Direktur Eksekutif Migrant Care Anis Hidayah beberapa waktu lalu sudah menyatakan, penghentian pengiriman tenaga kerja Indonesia sektor informal atau pembantu rumah tangga bukan solusi yang baik dan sangat diskriminatif. Dia mengatakan, kasus yang banyak menimpa TKI khususnya PRT seperti gaji tidak dibayar, pemerkosaan, pembunuhan dan kekerasan, tidak akan terjadi apabila ada pengawasan yang ketat sebelum keberangkatan.

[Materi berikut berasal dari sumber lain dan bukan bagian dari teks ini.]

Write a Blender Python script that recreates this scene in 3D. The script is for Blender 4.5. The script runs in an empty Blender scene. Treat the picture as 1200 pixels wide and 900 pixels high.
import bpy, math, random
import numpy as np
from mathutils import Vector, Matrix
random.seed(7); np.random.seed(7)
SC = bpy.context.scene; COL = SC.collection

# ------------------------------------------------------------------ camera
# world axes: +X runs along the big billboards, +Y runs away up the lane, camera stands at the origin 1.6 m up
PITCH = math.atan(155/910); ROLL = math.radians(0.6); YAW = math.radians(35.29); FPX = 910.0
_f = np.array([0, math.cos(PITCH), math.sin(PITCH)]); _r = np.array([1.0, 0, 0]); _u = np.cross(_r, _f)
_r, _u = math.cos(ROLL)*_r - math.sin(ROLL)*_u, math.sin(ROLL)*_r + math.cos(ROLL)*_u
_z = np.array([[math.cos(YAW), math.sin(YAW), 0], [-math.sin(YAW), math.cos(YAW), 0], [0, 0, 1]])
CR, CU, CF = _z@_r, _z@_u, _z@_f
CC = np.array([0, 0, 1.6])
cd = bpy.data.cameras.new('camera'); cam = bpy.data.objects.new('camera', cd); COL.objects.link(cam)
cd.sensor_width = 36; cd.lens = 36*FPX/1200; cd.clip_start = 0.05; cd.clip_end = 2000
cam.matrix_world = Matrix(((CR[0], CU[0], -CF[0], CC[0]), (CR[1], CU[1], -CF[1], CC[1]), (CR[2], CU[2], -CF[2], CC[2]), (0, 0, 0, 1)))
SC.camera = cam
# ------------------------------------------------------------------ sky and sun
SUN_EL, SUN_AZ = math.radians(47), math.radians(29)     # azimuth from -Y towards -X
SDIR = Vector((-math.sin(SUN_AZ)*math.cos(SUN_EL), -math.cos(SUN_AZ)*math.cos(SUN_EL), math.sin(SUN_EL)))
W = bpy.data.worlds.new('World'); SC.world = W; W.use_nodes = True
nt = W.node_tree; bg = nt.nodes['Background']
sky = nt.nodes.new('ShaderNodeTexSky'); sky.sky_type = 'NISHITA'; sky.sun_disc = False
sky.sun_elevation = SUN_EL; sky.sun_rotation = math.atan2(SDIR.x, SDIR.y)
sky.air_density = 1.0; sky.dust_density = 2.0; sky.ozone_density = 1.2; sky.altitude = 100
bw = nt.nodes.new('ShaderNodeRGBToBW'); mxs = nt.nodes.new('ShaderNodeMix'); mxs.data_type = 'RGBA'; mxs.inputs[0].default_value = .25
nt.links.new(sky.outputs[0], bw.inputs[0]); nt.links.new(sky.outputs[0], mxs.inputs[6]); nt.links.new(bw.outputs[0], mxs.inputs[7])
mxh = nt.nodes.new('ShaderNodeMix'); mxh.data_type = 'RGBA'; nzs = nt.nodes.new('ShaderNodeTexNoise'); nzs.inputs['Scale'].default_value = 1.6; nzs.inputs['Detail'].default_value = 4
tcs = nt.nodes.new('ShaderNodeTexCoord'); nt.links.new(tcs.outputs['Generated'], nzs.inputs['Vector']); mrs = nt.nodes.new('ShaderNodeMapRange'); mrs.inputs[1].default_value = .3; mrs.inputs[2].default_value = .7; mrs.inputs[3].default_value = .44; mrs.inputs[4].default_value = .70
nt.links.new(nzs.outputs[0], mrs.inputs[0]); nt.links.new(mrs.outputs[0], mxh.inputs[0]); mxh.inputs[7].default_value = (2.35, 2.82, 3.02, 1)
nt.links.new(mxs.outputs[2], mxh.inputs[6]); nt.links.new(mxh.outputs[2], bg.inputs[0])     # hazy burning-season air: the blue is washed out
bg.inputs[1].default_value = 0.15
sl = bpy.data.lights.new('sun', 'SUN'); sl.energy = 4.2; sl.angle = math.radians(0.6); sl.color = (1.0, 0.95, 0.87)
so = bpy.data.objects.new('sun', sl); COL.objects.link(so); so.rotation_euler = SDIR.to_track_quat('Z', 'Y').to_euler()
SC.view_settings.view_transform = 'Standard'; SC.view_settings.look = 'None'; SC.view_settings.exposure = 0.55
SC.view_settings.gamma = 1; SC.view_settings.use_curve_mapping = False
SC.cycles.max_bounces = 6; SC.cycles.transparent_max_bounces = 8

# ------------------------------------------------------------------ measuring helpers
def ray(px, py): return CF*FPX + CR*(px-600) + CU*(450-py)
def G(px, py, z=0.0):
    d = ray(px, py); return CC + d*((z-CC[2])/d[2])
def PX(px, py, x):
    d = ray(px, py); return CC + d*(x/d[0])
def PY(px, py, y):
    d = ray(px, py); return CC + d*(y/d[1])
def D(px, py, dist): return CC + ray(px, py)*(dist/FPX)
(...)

"Mestinya apa yang harus dipastikan adalah negara memastikan setiap warga negara bekerja secara layak dan tidak melarang sektor tertentu. Kalau alasannya masalah yah justru masalah itu yang dicari solusinya, bukan menghentikan PRT-nya," kata Anis Hidayah sebagaimana dikutip oleh VOA.
Menteri Hanif Dhakiri mengakui, sebagian besar penganggur di Indonesia dari lulusan SD dan SMP, sehingga mereka sulit mendapatkan akses kerja. Namun pemerintah akan berusahan sedapat mungkin umtuk menyelenggarakan pelatihan yang dibutuhkan dan memberi insentif kepada perusahaan, sehingga mereka bisa diserap pasar tenaga kerja.